### Available records
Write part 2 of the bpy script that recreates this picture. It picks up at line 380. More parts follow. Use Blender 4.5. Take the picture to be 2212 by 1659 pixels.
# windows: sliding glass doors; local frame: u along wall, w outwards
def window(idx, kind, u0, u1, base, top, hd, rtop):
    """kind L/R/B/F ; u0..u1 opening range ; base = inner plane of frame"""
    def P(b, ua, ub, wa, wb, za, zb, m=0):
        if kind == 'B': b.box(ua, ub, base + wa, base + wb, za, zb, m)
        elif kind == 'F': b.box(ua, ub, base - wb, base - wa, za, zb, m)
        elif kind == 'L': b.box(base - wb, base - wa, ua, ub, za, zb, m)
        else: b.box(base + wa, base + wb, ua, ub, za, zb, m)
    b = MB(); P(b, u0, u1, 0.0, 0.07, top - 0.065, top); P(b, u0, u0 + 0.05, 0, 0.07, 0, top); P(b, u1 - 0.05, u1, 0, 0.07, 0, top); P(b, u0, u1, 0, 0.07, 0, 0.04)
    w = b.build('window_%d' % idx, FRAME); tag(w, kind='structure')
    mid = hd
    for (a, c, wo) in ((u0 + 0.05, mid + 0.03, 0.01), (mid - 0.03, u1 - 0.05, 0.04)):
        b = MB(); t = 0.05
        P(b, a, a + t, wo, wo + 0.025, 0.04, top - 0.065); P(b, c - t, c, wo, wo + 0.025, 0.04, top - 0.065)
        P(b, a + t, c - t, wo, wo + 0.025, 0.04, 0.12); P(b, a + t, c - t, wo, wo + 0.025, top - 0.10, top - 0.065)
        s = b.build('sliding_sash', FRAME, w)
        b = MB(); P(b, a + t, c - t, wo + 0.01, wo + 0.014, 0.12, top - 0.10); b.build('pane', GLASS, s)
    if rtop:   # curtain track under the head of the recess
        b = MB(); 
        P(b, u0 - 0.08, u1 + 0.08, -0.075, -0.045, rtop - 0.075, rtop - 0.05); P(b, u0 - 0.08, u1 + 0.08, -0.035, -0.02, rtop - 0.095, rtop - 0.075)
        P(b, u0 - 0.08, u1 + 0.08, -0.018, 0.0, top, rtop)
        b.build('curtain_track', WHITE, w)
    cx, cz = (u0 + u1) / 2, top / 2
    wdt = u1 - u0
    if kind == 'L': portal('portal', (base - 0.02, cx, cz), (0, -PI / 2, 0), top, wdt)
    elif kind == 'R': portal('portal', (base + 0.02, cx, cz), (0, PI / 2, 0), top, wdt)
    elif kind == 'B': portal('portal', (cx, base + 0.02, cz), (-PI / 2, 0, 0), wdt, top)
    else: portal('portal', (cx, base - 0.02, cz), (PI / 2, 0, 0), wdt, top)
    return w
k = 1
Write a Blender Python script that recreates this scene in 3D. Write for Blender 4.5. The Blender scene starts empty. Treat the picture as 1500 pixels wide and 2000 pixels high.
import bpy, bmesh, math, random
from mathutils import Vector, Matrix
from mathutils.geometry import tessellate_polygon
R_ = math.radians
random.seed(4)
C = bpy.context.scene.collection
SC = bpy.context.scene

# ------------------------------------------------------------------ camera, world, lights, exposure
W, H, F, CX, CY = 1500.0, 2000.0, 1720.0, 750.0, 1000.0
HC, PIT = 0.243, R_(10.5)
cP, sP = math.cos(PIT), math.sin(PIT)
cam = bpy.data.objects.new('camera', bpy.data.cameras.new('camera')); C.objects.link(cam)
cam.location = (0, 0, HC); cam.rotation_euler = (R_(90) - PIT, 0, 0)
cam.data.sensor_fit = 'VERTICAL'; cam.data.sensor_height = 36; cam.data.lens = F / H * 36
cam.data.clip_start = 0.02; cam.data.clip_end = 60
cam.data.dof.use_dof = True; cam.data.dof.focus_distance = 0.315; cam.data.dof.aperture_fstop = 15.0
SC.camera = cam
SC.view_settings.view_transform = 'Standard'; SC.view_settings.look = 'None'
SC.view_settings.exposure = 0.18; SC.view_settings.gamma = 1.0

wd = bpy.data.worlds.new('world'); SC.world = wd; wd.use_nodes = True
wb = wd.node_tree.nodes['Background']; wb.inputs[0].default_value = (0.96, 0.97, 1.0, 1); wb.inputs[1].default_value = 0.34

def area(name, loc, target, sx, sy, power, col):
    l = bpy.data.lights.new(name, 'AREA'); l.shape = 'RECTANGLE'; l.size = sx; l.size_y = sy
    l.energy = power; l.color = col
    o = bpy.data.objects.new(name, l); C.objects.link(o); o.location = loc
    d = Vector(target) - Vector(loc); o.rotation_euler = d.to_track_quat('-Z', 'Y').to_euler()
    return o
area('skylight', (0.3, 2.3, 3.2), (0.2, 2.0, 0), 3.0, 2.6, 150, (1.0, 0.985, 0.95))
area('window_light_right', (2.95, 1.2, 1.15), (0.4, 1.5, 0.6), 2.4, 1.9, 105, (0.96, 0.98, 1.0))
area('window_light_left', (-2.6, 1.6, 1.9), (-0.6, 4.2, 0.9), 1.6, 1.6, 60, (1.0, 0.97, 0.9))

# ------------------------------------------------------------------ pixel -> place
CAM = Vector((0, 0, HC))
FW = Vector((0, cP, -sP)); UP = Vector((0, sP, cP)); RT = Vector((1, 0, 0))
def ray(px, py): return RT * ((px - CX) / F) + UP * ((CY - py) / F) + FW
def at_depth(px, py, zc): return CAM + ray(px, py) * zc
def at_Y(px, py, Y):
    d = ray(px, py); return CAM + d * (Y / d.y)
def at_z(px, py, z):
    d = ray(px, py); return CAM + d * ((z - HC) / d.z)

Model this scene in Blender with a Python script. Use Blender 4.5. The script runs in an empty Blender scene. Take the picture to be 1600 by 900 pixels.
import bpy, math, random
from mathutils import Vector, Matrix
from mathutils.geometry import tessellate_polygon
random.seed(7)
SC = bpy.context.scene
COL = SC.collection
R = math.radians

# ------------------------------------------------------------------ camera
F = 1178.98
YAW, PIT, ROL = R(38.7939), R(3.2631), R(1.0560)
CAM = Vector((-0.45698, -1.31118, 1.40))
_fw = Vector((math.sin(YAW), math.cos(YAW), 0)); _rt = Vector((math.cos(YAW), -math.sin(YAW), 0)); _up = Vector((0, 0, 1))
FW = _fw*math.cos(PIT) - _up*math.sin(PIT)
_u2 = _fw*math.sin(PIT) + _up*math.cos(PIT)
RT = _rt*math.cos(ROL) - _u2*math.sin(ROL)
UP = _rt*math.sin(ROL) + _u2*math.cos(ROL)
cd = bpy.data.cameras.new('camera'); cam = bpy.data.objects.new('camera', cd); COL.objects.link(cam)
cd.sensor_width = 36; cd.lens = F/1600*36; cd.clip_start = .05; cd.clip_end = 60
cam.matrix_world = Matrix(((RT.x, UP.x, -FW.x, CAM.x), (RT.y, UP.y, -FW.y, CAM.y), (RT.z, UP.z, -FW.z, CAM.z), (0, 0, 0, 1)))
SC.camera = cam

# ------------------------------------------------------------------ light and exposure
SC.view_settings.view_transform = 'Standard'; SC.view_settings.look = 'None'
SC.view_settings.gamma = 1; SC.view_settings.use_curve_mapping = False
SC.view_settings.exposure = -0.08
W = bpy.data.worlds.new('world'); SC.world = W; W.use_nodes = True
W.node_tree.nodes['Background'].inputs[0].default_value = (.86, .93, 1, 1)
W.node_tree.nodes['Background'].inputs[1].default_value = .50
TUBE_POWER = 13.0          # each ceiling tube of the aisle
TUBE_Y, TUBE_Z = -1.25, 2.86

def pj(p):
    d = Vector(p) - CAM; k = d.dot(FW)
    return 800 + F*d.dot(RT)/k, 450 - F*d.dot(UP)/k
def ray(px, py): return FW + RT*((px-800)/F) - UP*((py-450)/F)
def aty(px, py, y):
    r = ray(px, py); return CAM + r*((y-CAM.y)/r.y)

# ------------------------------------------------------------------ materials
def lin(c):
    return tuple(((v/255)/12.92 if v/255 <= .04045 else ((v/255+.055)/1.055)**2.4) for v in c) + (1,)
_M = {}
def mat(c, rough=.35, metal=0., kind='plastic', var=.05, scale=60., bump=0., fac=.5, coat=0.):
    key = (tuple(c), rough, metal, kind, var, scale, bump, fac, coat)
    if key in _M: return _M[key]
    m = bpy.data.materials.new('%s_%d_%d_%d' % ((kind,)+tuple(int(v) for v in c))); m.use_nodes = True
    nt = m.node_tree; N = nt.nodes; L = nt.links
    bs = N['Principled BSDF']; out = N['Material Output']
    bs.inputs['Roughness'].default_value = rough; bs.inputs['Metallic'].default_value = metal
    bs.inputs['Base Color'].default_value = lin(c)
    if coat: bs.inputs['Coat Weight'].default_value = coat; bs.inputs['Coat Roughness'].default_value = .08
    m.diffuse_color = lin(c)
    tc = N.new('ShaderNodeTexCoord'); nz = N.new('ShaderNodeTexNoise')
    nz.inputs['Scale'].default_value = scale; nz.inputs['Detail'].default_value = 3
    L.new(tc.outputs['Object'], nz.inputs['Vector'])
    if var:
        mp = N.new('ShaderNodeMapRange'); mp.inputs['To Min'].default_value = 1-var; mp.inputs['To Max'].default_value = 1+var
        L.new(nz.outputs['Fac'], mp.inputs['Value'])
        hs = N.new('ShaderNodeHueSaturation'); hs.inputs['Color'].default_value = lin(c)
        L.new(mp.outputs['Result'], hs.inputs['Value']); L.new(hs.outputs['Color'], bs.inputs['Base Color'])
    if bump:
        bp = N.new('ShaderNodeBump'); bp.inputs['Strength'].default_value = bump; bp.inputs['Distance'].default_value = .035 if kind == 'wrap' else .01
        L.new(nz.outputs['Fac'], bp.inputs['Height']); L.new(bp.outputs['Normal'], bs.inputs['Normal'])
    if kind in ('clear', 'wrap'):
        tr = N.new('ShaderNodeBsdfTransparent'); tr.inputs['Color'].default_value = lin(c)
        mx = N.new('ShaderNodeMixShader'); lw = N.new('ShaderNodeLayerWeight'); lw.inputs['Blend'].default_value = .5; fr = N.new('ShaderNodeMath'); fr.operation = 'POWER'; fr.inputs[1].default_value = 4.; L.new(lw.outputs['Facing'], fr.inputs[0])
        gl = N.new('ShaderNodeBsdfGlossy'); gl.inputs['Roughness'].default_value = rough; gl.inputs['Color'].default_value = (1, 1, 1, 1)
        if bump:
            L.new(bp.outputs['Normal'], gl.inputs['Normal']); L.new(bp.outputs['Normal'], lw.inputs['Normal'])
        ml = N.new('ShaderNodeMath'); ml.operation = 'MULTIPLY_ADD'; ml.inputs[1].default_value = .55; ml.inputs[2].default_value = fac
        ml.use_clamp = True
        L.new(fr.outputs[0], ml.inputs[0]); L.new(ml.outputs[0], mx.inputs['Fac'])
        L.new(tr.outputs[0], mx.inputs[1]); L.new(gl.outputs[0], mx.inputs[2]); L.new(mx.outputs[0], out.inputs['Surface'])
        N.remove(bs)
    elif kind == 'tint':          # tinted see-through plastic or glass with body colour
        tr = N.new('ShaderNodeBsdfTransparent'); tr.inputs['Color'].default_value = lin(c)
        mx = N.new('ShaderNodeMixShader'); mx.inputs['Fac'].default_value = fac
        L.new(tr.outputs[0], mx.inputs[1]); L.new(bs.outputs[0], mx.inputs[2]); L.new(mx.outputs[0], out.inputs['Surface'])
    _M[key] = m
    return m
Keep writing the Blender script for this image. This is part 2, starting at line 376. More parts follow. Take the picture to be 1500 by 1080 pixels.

### Your goal
Return only the part of the records above that opens with the line containing "Model this scene" and closes with the line containing "r = ray(px, py);", ends included.

### Response to this task
Model this scene in Blender with a Python script. Use Blender 4.5. The script runs in an empty Blender scene. Take the picture to be 1600 by 900 pixels.
import bpy, math, random
from mathutils import Vector, Matrix
from mathutils.geometry import tessellate_polygon
random.seed(7)
SC = bpy.context.scene
COL = SC.collection
R = math.radians

# ------------------------------------------------------------------ camera
F = 1178.98
YAW, PIT, ROL = R(38.7939), R(3.2631), R(1.0560)
CAM = Vector((-0.45698, -1.31118, 1.40))
_fw = Vector((math.sin(YAW), math.cos(YAW), 0)); _rt = Vector((math.cos(YAW), -math.sin(YAW), 0)); _up = Vector((0, 0, 1))
FW = _fw*math.cos(PIT) - _up*math.sin(PIT)
_u2 = _fw*math.sin(PIT) + _up*math.cos(PIT)
RT = _rt*math.cos(ROL) - _u2*math.sin(ROL)
UP = _rt*math.sin(ROL) + _u2*math.cos(ROL)
cd = bpy.data.cameras.new('camera'); cam = bpy.data.objects.new('camera', cd); COL.objects.link(cam)
cd.sensor_width = 36; cd.lens = F/1600*36; cd.clip_start = .05; cd.clip_end = 60
cam.matrix_world = Matrix(((RT.x, UP.x, -FW.x, CAM.x), (RT.y, UP.y, -FW.y, CAM.y), (RT.z, UP.z, -FW.z, CAM.z), (0, 0, 0, 1)))
SC.camera = cam

# ------------------------------------------------------------------ light and exposure
SC.view_settings.view_transform = 'Standard'; SC.view_settings.look = 'None'
SC.view_settings.gamma = 1; SC.view_settings.use_curve_mapping = False
SC.view_settings.exposure = -0.08
W = bpy.data.worlds.new('world'); SC.world = W; W.use_nodes = True
W.node_tree.nodes['Background'].inputs[0].default_value = (.86, .93, 1, 1)
W.node_tree.nodes['Background'].inputs[1].default_value = .50
TUBE_POWER = 13.0          # each ceiling tube of the aisle
TUBE_Y, TUBE_Z = -1.25, 2.86

def pj(p):
    d = Vector(p) - CAM; k = d.dot(FW)
    return 800 + F*d.dot(RT)/k, 450 - F*d.dot(UP)/k
def ray(px, py): return FW + RT*((px-800)/F) - UP*((py-450)/F)
def aty(px, py, y):
    r = ray(px, py); return CAM + r*((y-CAM.y)/r.y)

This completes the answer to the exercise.